What is the formula for alpha blending for a number of pixels?

Question

I have a number of RGBA pixels, each of them has an alpha component.

So I have a list of pixels: (p0 p1 p2 p3 p4 ... pn) where p_0_ is the front pixel and p_n_ is the farthest (at the back).

The last (or any) pixel is not necessary opaque, so the resulting blended pixel can be somehow transparent also. I'm blending from the beginning of the list to the end, not vice-versa (yes, it is raytracing). So if the result at any moment becomes opaque enough I can stop with correct enough result. I'll apply the blending algorithm in this way: ((((p0 @ p1) @ p2) @ p3) ... )

Can anyone suggest me a correct blending formula not only for R, G and B, but for A component also?

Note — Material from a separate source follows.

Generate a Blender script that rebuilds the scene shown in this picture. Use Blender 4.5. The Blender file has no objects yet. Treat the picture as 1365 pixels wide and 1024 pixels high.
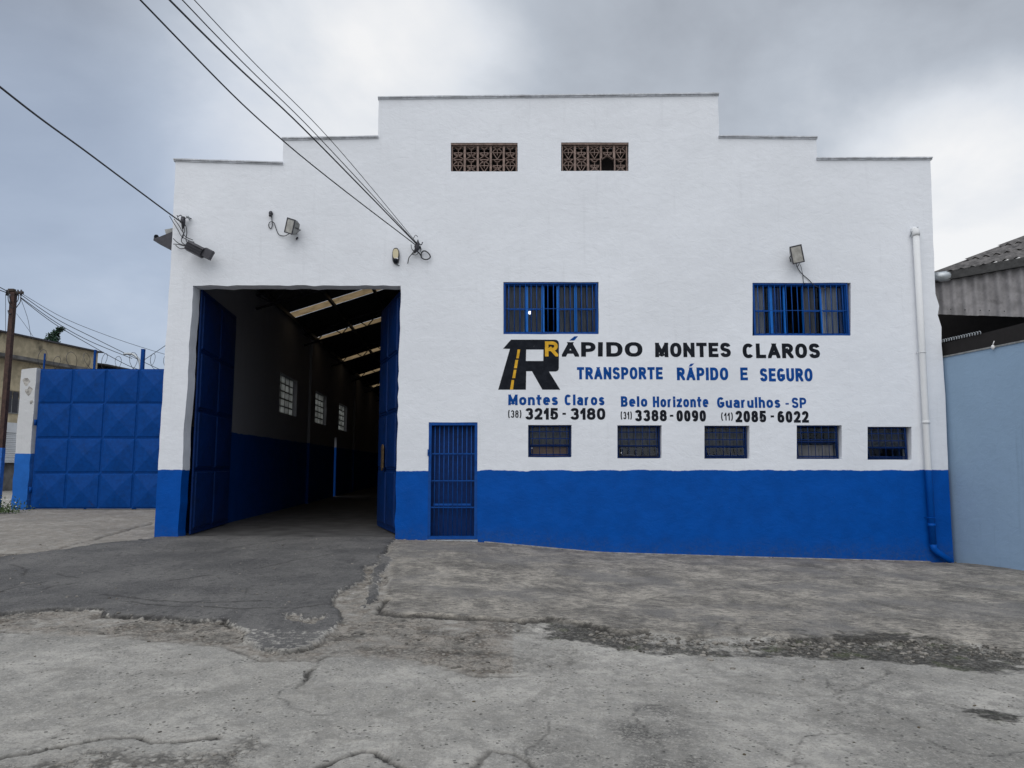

UPD: I wonder how is it possible that for determined process of blending colors we can have many formulas? Is it some kind of aproximation? This looks crazy, as for me: formulas are not so different that we really gain efficiency or optimization. Can anyone clarify this?

Answer 1

Alpha-blending is one of those topics that has more depth than you might think. It depends on what the alpha value means in your system, and if you guess wrong, then you'll end up with results that look kind of okay, but that display weird artifacts.

Check out Porter and Duff's classic paper "Compositing Digital Images" for a great, readable discussion and all the formulas. You probably want the "over" operator.

It sounds like you're doing something closer to volume rendering. For a formula and references, see the Graphics FAQ, question 5.16 "How do I perform volume rendering?".

Answer 2

There are various possible ways of doing this, depending on how the RGBA values actually represent the properties of the materials.

Here's a possible algorithm. Start with final pixel colours lightr=lightg=lightb=0, lightleft=1;

For each r,g,b,a pixel encountered evaluate:

lightr += lightleft*r*(1-a)
lightg += lightleft*g*(1-a)
lightb += lightleft*b*(1-a)
lightleft *= 1-a;

(The RGBA values are normalised between 0 and 1, and I'm assuming that a=1 means opaque, a=0 means wholly transparent)

If the first pixel encountered is blue with opacity 50%, then 50% of the available colour is set to blue, and the rest unknown. If a red pixel with opacity 50% is next, then 25% of the remaining light is set to red, so the pixel has 50% blue, 25% red. If a green pixel with opacity 60% is next, then the pixel is 50% blue, 25% red, 15% green, with 10% of the light remaining.

The physical materials that correspond to this function are light-emitting but partially opaque materials: thus, a pixel in the middle of the stack can never darken the final colour: it can only prevent light behind it from increasing the final colour (by being black and fully opaque).